In the clip, the 52-year-old from Carpenders Park loudly informs the carriage his uncle died at the River Kwai and then holds Mrs Ingram personally responsible for Japanese war crimes in the Second World War, including the torture of the aforementioned relative.

During his slurred diatribe, Hurdle describes the Japanese as a “vicious bunch of f****** c***s” and a “nasty people” before ordering Mrs Ingram in turns to get out of the country and off the train.

An aggravating aspect to this already repellent exhibition of bigoted rhetoric was the simple fact a larger man was bullying a smaller woman without provocation.

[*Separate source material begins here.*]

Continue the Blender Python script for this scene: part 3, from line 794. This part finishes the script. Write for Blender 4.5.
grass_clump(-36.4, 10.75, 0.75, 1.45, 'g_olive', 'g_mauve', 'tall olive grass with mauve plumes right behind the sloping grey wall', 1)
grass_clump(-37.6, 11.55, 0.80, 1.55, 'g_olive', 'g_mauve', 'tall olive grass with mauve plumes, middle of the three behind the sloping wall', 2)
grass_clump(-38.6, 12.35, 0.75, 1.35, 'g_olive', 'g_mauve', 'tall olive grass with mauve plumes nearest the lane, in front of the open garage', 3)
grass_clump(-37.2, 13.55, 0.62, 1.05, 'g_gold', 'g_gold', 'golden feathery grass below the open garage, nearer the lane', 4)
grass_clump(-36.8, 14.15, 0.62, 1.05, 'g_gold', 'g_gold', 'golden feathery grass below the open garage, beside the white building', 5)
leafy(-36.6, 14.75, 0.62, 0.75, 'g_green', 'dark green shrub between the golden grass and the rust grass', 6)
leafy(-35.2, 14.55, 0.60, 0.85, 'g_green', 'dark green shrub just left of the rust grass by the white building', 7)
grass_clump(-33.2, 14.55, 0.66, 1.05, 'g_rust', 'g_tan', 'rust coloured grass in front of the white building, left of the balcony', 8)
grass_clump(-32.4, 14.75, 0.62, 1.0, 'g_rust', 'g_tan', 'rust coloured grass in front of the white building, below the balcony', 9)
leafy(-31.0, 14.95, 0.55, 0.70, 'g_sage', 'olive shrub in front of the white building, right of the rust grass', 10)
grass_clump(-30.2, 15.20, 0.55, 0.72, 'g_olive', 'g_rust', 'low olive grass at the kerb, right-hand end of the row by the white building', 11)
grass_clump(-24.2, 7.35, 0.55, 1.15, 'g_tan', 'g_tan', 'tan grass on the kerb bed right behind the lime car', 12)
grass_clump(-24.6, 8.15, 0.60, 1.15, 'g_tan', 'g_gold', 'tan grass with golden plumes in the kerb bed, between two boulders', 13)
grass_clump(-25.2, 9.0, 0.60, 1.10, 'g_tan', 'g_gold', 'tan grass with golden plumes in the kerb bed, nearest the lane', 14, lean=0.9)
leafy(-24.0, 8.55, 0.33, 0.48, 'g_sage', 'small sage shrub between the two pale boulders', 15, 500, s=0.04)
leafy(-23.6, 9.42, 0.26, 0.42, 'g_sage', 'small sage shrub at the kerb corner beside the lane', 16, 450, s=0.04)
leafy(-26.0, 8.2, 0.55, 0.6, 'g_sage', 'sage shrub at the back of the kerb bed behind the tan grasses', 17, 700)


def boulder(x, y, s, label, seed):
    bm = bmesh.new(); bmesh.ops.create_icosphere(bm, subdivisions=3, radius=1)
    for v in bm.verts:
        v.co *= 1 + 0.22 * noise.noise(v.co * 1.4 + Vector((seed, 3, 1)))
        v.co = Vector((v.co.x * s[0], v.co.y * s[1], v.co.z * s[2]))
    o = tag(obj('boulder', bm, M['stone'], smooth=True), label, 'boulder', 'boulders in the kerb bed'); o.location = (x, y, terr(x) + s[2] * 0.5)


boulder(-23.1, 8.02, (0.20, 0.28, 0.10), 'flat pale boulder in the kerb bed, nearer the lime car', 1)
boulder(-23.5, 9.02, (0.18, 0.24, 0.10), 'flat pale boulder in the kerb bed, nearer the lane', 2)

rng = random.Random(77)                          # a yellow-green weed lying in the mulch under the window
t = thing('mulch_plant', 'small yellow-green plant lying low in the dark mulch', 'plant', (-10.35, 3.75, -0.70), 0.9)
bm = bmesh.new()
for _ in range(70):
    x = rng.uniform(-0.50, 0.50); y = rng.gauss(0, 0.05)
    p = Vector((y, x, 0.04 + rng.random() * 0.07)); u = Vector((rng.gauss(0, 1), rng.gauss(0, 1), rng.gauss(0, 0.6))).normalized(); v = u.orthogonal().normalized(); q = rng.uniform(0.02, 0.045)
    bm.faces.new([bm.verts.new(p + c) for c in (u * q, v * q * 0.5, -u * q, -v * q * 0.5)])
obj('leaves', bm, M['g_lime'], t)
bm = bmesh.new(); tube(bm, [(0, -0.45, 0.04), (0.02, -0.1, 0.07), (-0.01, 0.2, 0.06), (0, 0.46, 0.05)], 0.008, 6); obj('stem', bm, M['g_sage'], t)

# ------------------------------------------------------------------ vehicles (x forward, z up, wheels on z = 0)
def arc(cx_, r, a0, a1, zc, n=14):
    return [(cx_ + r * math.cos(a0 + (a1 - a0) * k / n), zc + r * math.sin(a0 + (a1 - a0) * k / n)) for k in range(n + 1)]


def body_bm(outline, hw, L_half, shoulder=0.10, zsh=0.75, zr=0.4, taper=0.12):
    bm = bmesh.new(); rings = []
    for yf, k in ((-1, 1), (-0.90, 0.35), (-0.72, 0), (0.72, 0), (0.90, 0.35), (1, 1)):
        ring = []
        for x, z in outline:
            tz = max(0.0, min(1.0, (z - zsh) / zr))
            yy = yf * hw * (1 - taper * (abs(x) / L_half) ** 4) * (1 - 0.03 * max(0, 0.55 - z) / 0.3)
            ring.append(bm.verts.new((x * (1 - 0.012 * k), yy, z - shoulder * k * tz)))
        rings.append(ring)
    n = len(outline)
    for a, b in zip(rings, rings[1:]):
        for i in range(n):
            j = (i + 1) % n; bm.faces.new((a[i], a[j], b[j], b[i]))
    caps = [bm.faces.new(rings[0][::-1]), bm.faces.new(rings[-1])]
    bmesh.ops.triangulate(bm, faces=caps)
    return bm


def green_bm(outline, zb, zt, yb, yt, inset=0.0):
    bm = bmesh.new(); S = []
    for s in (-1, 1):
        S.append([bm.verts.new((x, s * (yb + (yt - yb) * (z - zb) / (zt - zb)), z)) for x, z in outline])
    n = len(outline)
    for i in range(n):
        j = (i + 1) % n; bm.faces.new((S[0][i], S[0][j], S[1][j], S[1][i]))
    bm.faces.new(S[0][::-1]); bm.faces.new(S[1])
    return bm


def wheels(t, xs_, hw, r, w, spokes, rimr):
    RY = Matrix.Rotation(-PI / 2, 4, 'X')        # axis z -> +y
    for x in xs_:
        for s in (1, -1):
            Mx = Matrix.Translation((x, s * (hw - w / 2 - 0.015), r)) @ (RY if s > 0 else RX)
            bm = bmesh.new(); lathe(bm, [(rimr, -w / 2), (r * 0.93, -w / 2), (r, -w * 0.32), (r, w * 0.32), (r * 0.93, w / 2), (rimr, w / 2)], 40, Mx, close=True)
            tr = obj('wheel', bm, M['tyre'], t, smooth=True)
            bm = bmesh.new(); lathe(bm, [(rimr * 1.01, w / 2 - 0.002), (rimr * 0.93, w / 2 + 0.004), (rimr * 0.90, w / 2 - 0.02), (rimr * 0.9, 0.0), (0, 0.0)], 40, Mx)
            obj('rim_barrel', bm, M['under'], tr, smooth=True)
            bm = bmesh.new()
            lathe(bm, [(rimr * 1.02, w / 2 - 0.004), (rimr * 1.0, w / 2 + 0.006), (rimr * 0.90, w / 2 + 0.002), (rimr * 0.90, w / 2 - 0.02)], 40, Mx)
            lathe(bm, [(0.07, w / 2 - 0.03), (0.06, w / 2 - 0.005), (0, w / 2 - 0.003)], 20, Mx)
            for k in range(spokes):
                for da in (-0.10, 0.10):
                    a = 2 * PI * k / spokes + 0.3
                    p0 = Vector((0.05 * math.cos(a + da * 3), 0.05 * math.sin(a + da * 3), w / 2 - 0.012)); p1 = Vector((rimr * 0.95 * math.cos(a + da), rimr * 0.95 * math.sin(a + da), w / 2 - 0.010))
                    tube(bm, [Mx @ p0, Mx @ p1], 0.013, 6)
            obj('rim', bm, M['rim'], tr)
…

In court, Hurdle was visibly embarrassed when the video was replayed and blamed the episode on the booze he had drunk while watching England’s world cup qualifier in the run-up to the incident. However, magistrate Jane Hepburn told Hurdle his actions were of “an extremely unpleasant nature” and jailed him for 12 weeks.

Conversely, in the case of Raymond Clark, he did not set out to cause anyone harm. It was one poor decision to drive into the wrong side of the road to get around a parked car that led to his crime.

In his trial, the pensioner from Croxley Green appeared a tragic figure, whose momentary lapse of judgement had cut short a young woman's life and has no doubt burdened the rest of his days with unimaginable guilt.

The judge in Clark’s case saw fit to suspend his 24-week jail sentence. After the trial Jan’s father, Dave Henney, expressed his anger at the sentence saying Clark had “got off lightly” while his family were left “serving a life sentence”.

The fact that the crime which resulted in the end of a life was dealt with more leniently should offend anyone’s sense of justice.

My fear is that the reason behind these otherwise inexplicably disproportionate outcomes is that in Hurdle’s case, the magistrates sought to make an example of him on account of his notoriety.

If courts are allowing themselves to be influenced by social media opinion and celebrity, it is a pernicious development.

A dispassionate and balanced justice system is the foundation of a free society.

One of the words the ancient Athenians used to describe their fledgling democratic system was “isonomia” or “equal law”.

Their judicial system, which treated citizens according to their actions and not their status or wealth, was a radical institution that marked the city state out from other more primitive and tyrannical forms of government.

As such, the impartiality of our own judicial system is something that should be cherished and guarded.

In a fair society, criminals should be judged by their crimes and the impact on the victims – not by the number of “hits” the video of their crime receives.